▶

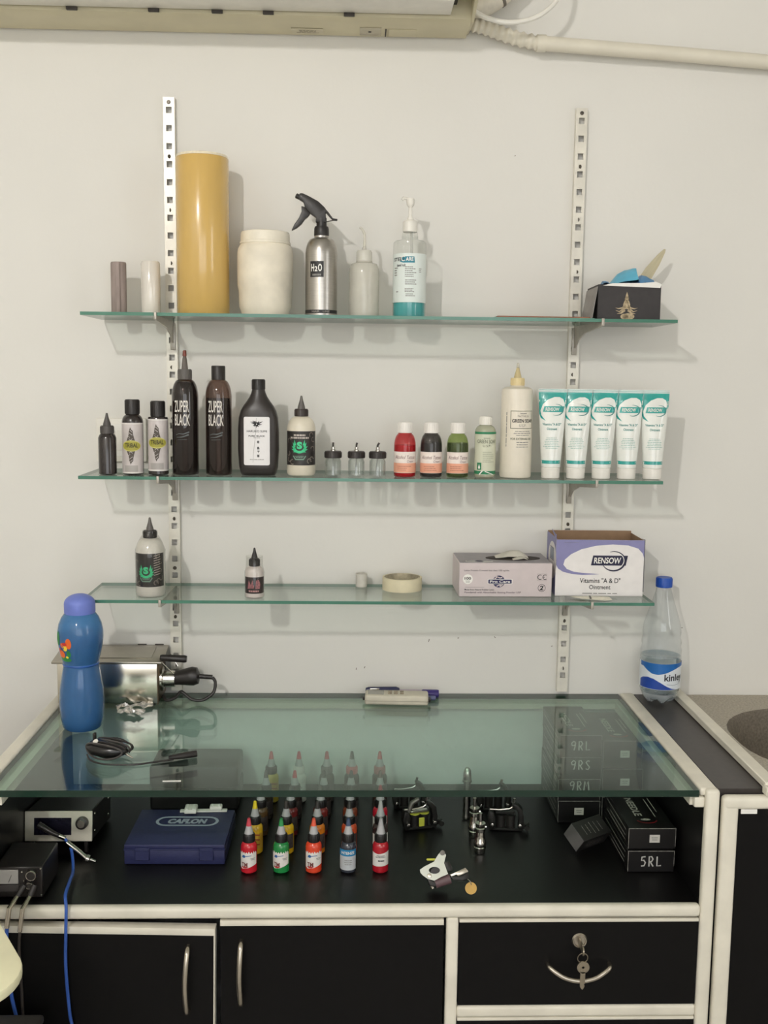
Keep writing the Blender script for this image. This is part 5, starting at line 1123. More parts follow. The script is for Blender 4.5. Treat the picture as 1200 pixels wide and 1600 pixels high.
part('clip', g_box(-0.024, -0.006, -0.0060, -0.0048, 0.000, 0.0045, 0.0006), CHROME(), t)
t = thing('pencil_stub', 'slate blue pen end poking out right of the remote control', 'pen', (0.0950, -0.0480, ZC + 0.0052), -0.05)
part('barrel', xf(g_lathe([(0, -0.03), (0.0045, -0.03), (0.0045, 0.024), (0.0038, 0.026), (0, 0.026)], 14), rot=(0, PI / 2, 0)), mat('slate_blue_plastic', (96, 100, 136), rough=0.4), t)
# white sliver near the front of the glass
t = tag(part('plastic_strip', g_box(-0.0135, 0.0135, -0.0015, 0.0015, 0.0, 0.001), PAPER(), None, loc=(-0.3030, -0.4450, ZC + 0.0002), rot=(0, 0, 0.04)), 'thin white plastic strip near the front edge of the glass', 'strip')

# ================================================================ WATER BOTTLE ON THE SIDE COUNTER
PET = clear('pet_plastic', (249, 251, 252), ior=1.5, rough=0.04, opacity=0.03, body=(235, 238, 240), gloss=1.4)
t = thing('mineral_water_bottle', 'clear mineral water bottle with blue cap beside the sink', 'water bottle', (0.5400, -0.0560, 0.8580), 0.0)
R = 0.0372
part('body', g_lathe([(R - 0.004, 0.020), (R - 0.001, 0.026), (R - 0.0006, 0.032), (R, 0.034), (R, 0.080), (R - 0.0006, 0.082), (R, 0.086), (0.0368, 0.095), (0.0372, 0.100), (0.0352, 0.108), (0.0365, 0.116), (0.0340, 0.126), (0.0352, 0.134), (0.0335, 0.148), (0.0290, 0.164), (0.0225, 0.184), (0.0165, 0.203), (0.0138, 0.213), (0.0128, 0.2175), (0.0128, 0.222)], 40), PET, t)
V, Fc = [], []; seg = 60
for z, rr_, lob in ((0.0, 0.018, 0.40), (0.003, 0.026, 0.28), (0.010, 0.031, 0.16), (0.016, 0.034, 0.07), (0.021, 0.0345, 0.0)):
    for k in range(seg):
        a = 2 * PI * k / seg; q = rr_ * (1 - lob * (0.5 - 0.5 * math.cos(5 * a)) * 0.8); zz = z + (0.007 * (0.5 - 0.5 * math.cos(5 * a)) if z < 0.01 else 0)
        V.append((q * math.sin(a), -q * math.cos(a), zz))
for i in range(4):
    for k in range(seg): Fc.append((i * seg + k, i * seg + (k + 1) % seg, (i + 1) * seg + (k + 1) % seg, (i + 1) * seg + k))
Fc.append(tuple(reversed(range(seg))))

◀

Stated goal
Restate the data word for word from its first line through the line with "the glass', 'strip')", leaving out any picture along the way.

Solution for this exercise
Keep writing the Blender script for this image. This is part 5, starting at line 1123. More parts follow. The script is for Blender 4.5. Treat the picture as 1200 pixels wide and 1600 pixels high.
part('clip', g_box(-0.024, -0.006, -0.0060, -0.0048, 0.000, 0.0045, 0.0006), CHROME(), t)
t = thing('pencil_stub', 'slate blue pen end poking out right of the remote control', 'pen', (0.0950, -0.0480, ZC + 0.0052), -0.05)
part('barrel', xf(g_lathe([(0, -0.03), (0.0045, -0.03), (0.0045, 0.024), (0.0038, 0.026), (0, 0.026)], 14), rot=(0, PI / 2, 0)), mat('slate_blue_plastic', (96, 100, 136), rough=0.4), t)
# white sliver near the front of the glass
t = tag(part('plastic_strip', g_box(-0.0135, 0.0135, -0.0015, 0.0015, 0.0, 0.001), PAPER(), None, loc=(-0.3030, -0.4450, ZC + 0.0002), rot=(0, 0, 0.04)), 'thin white plastic strip near the front edge of the glass', 'strip')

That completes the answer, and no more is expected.